• [GOAL] Restate every line of the material, word for word.

-------------------------

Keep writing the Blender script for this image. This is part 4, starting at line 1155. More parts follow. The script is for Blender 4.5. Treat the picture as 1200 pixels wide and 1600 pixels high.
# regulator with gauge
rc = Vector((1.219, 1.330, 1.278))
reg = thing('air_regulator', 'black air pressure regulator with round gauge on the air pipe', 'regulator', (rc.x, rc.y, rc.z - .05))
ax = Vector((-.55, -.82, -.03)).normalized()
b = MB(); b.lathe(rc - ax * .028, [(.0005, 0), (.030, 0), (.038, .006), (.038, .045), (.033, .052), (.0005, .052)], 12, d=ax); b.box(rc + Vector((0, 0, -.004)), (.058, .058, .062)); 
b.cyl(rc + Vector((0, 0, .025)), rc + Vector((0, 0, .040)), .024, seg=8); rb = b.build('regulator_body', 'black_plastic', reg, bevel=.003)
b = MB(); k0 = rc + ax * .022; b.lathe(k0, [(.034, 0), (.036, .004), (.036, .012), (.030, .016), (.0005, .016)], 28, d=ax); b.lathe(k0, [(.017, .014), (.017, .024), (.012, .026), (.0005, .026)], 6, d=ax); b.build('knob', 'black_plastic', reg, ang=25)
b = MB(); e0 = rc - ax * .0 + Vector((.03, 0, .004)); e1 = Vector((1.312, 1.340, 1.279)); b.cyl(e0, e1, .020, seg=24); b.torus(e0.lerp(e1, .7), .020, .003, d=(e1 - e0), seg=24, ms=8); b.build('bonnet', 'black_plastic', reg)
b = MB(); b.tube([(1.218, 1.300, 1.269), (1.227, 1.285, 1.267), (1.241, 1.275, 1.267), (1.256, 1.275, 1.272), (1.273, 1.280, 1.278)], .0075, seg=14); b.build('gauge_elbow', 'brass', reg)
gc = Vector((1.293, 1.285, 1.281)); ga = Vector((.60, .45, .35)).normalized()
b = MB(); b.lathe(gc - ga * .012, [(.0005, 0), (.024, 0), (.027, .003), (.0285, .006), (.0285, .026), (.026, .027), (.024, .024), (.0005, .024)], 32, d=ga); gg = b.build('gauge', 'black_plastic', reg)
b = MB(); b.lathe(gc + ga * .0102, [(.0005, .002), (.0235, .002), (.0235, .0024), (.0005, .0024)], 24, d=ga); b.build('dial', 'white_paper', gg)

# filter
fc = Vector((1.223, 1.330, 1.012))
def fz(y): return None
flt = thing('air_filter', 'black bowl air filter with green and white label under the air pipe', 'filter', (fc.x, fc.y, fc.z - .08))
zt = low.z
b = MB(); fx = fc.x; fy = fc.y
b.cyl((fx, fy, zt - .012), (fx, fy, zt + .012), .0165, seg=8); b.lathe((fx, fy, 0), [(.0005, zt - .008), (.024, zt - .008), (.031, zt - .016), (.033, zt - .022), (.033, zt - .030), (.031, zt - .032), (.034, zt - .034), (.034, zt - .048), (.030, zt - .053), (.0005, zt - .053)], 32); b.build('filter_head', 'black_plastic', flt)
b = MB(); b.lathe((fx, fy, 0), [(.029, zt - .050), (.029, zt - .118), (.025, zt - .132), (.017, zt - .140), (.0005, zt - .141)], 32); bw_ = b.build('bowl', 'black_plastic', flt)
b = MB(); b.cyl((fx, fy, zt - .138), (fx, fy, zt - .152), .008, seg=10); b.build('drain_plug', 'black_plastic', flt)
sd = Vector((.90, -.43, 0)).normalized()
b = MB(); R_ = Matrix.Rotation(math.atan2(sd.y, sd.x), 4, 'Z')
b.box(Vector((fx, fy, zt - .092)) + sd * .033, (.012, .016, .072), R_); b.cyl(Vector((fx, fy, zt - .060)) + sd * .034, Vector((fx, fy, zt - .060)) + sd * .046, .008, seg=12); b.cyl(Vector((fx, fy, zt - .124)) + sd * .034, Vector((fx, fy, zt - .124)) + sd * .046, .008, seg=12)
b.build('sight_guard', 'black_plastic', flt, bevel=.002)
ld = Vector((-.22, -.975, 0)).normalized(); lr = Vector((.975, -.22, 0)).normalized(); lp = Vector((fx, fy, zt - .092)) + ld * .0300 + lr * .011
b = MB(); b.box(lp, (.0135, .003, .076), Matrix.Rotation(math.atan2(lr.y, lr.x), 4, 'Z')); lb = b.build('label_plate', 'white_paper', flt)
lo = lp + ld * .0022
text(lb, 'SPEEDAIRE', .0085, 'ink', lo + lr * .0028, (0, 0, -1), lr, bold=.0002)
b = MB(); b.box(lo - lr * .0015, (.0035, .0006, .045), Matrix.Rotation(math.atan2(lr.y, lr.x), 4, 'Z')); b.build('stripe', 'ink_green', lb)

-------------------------

• [WRITTEN RESPONSE]
Keep writing the Blender script for this image. This is part 4, starting at line 1155. More parts follow. The script is for Blender 4.5. Treat the picture as 1200 pixels wide and 1600 pixels high.
# regulator with gauge
rc = Vector((1.219, 1.330, 1.278))
reg = thing('air_regulator', 'black air pressure regulator with round gauge on the air pipe', 'regulator', (rc.x, rc.y, rc.z - .05))
ax = Vector((-.55, -.82, -.03)).normalized()
b = MB(); b.lathe(rc - ax * .028, [(.0005, 0), (.030, 0), (.038, .006), (.038, .045), (.033, .052), (.0005, .052)], 12, d=ax); b.box(rc + Vector((0, 0, -.004)), (.058, .058, .062)); 
b.cyl(rc + Vector((0, 0, .025)), rc + Vector((0, 0, .040)), .024, seg=8); rb = b.build('regulator_body', 'black_plastic', reg, bevel=.003)
b = MB(); k0 = rc + ax * .022; b.lathe(k0, [(.034, 0), (.036, .004), (.036, .012), (.030, .016), (.0005, .016)], 28, d=ax); b.lathe(k0, [(.017, .014), (.017, .024), (.012, .026), (.0005, .026)], 6, d=ax); b.build('knob', 'black_plastic', reg, ang=25)
b = MB(); e0 = rc - ax * .0 + Vector((.03, 0, .004)); e1 = Vector((1.312, 1.340, 1.279)); b.cyl(e0, e1, .020, seg=24); b.torus(e0.lerp(e1, .7), .020, .003, d=(e1 - e0), seg=24, ms=8); b.build('bonnet', 'black_plastic', reg)
b = MB(); b.tube([(1.218, 1.300, 1.269), (1.227, 1.285, 1.267), (1.241, 1.275, 1.267), (1.256, 1.275, 1.272), (1.273, 1.280, 1.278)], .0075, seg=14); b.build('gauge_elbow', 'brass', reg)
gc = Vector((1.293, 1.285, 1.281)); ga = Vector((.60, .45, .35)).normalized()
b = MB(); b.lathe(gc - ga * .012, [(.0005, 0), (.024, 0), (.027, .003), (.0285, .006), (.0285, .026), (.026, .027), (.024, .024), (.0005, .024)], 32, d=ga); gg = b.build('gauge', 'black_plastic', reg)
b = MB(); b.lathe(gc + ga * .0102, [(.0005, .002), (.0235, .002), (.0235, .0024), (.0005, .0024)], 24, d=ga); b.build('dial', 'white_paper', gg)

# filter
fc = Vector((1.223, 1.330, 1.012))
def fz(y): return None
flt = thing('air_filter', 'black bowl air filter with green and white label under the air pipe', 'filter', (fc.x, fc.y, fc.z - .08))
zt = low.z
b = MB(); fx = fc.x; fy = fc.y
b.cyl((fx, fy, zt - .012), (fx, fy, zt + .012), .0165, seg=8); b.lathe((fx, fy, 0), [(.0005, zt - .008), (.024, zt - .008), (.031, zt - .016), (.033, zt - .022), (.033, zt - .030), (.031, zt - .032), (.034, zt - .034), (.034, zt - .048), (.030, zt - .053), (.0005, zt - .053)], 32); b.build('filter_head', 'black_plastic', flt)
b = MB(); b.lathe((fx, fy, 0), [(.029, zt - .050), (.029, zt - .118), (.025, zt - .132), (.017, zt - .140), (.0005, zt - .141)], 32); bw_ = b.build('bowl', 'black_plastic', flt)
b = MB(); b.cyl((fx, fy, zt - .138), (fx, fy, zt - .152), .008, seg=10); b.build('drain_plug', 'black_plastic', flt)
sd = Vector((.90, -.43, 0)).normalized()
b = MB(); R_ = Matrix.Rotation(math.atan2(sd.y, sd.x), 4, 'Z')
b.box(Vector((fx, fy, zt - .092)) + sd * .033, (.012, .016, .072), R_); b.cyl(Vector((fx, fy, zt - .060)) + sd * .034, Vector((fx, fy, zt - .060)) + sd * .046, .008, seg=12); b.cyl(Vector((fx, fy, zt - .124)) + sd * .034, Vector((fx, fy, zt - .124)) + sd * .046, .008, seg=12)
b.build('sight_guard', 'black_plastic', flt, bevel=.002)
ld = Vector((-.22, -.975, 0)).normalized(); lr = Vector((.975, -.22, 0)).normalized(); lp = Vector((fx, fy, zt - .092)) + ld * .0300 + lr * .011
b = MB(); b.box(lp, (.0135, .003, .076), Matrix.Rotation(math.atan2(lr.y, lr.x), 4, 'Z')); lb = b.build('label_plate', 'white_paper', flt)
lo = lp + ld * .0022
text(lb, 'SPEEDAIRE', .0085, 'ink', lo + lr * .0028, (0, 0, -1), lr, bold=.0002)
b = MB(); b.box(lo - lr * .0015, (.0035, .0006, .045), Matrix.Rotation(math.atan2(lr.y, lr.x), 4, 'Z')); b.build('stripe', 'ink_green', lb)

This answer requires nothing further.